Shakespaere.PNG«Ce poète a l’imagination assez belle, il pense naturellement, il s’exprime avec finesse, mais ces belles qualités sont obscurcies par les ordures qu’il mêle dans ses comédies». Tel est le jugement porté par le bibliothécaire de Louis XIV à propos d’une édition en anglais des œuvres de Shakespeare figurant dans la bibliothèque royale.

Il fallut attendre 1745 pour qu’un certain Pierre-Antoine de La Place, par ailleurs fort méchant traducteur, publiât un Théâtre Anglais dont deux volumes étaient consacrés à Shakespeare. Si mauvaise qu’elle fût, la traduction permit pour le moins au public français de se familiariser quelque peu avec un poète jusque-là inconnu. Et lorsque Le Tourneur, en 1776, mit en souscription une traduction complète des œuvres de Shakespeare, beaucoup d’éminentes personnes s’inscrivirent: Louis XVI et Marie Antoinette bien entendu, mais aussi Catherine II, Georges III, Turgot, Necker, Diderot, Quantin de la Tour, etc.

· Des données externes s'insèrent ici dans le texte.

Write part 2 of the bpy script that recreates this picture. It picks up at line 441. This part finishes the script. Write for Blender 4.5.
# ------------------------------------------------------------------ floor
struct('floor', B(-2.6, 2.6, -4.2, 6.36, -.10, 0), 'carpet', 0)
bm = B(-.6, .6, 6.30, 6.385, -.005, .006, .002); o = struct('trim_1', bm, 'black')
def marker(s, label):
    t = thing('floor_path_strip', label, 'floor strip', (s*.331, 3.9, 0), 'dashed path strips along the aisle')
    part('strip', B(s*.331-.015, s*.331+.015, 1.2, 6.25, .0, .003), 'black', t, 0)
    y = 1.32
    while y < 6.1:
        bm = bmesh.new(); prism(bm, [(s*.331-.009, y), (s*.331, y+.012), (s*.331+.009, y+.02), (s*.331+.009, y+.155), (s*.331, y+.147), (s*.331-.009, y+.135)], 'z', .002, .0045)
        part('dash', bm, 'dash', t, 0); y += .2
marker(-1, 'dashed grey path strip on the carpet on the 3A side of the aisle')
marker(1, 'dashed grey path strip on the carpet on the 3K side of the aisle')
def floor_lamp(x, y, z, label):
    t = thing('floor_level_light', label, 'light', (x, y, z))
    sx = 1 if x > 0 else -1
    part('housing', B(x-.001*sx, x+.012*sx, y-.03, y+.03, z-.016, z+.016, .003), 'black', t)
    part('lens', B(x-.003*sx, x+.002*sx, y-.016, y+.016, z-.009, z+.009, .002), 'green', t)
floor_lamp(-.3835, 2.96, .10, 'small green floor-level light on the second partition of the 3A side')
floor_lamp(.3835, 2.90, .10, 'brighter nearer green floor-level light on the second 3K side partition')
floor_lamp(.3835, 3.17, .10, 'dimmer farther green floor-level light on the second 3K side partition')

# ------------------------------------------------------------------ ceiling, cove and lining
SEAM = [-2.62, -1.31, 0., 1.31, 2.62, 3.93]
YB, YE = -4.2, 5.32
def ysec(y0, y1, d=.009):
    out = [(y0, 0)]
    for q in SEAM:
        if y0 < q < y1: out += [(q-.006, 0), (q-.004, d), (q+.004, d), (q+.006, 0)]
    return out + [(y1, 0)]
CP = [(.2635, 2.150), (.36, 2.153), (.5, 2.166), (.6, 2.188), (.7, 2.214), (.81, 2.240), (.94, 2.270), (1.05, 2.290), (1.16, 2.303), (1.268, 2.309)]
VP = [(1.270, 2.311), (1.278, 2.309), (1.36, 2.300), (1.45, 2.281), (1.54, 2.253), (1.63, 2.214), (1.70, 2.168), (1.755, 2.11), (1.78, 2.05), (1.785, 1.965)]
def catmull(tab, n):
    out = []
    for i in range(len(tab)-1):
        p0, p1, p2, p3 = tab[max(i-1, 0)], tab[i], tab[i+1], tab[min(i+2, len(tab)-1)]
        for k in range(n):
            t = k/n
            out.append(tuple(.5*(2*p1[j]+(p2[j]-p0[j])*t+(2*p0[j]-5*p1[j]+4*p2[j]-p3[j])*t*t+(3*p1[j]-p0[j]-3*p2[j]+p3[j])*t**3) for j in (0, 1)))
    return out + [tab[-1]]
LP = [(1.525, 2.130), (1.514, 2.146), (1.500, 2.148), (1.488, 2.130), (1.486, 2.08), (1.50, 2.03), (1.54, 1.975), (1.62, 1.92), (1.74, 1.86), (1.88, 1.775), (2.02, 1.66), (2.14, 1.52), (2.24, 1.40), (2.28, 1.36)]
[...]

L’ouvrage rencontra un immense succès. Si bien que – on pouvait s’y attendre – Voltaire jeta sur lui feu et flamme dans un Ecrit sur les tragédies de Shakespeare, lu solennellement à l’Académie française. Se posant en défenseur de la patrie, le résident de Ferney disait son fait à cet «histrion barbare» d’outre-Manche qui insultait Racine et Corneille... et, pire encore – devait-il penser in petto – sa Majesté le grand Voltaire en personne, dépositaire unique de la tradition dramatique classique qu’il était justement en train d’inscrire définitivement au panthéon des Lettres.

Ce ne fut qu’entre 1769 et 1792 que Ducis, un médiocre poète, porta sur la scène de la Comédie française successivement Hamlet, Roméo et Juliette, Le Roi Léar (sic), Macbeth, Jean-sans-terre ou la mort d’Arthur et Othello. Mais Shakespeare dut alors subir en France ce que le cinéma français doit subir maintenant aux Etats-Unis s’il entend être adapté: d’importants changements et modifications, en vue d’être accepté par un public aux goûts dressés par le classicisme et peu ouvert aux mœurs étrangères. Des modifications par ailleurs très significatives. Ainsi, dans Othello par exemple, le mouchoir brodé de fraises se transforme en un bandeau enrichi de diamants, le fameux oreiller en poignard et le dénouement funeste – à choix pour les cœurs sensibles – en une fin heureuse (le poison de Phèdre ne heurte pas la bienséance mais le poignard d’Othello si). De même, certains noms de personnages ne résistèrent pas à la traversée de la Manche: ainsi Desdémone devint-elle Hédelmone et Lady Macbeth Frédégonde. Quant aux mélanges des genres, pas de ça en France! Toutes les scènes comiques furent supprimées, et si Ducis tomba parfois dans le grotesque, ce fut involontairement par ses efforts trop évidents à n’user que du style noble.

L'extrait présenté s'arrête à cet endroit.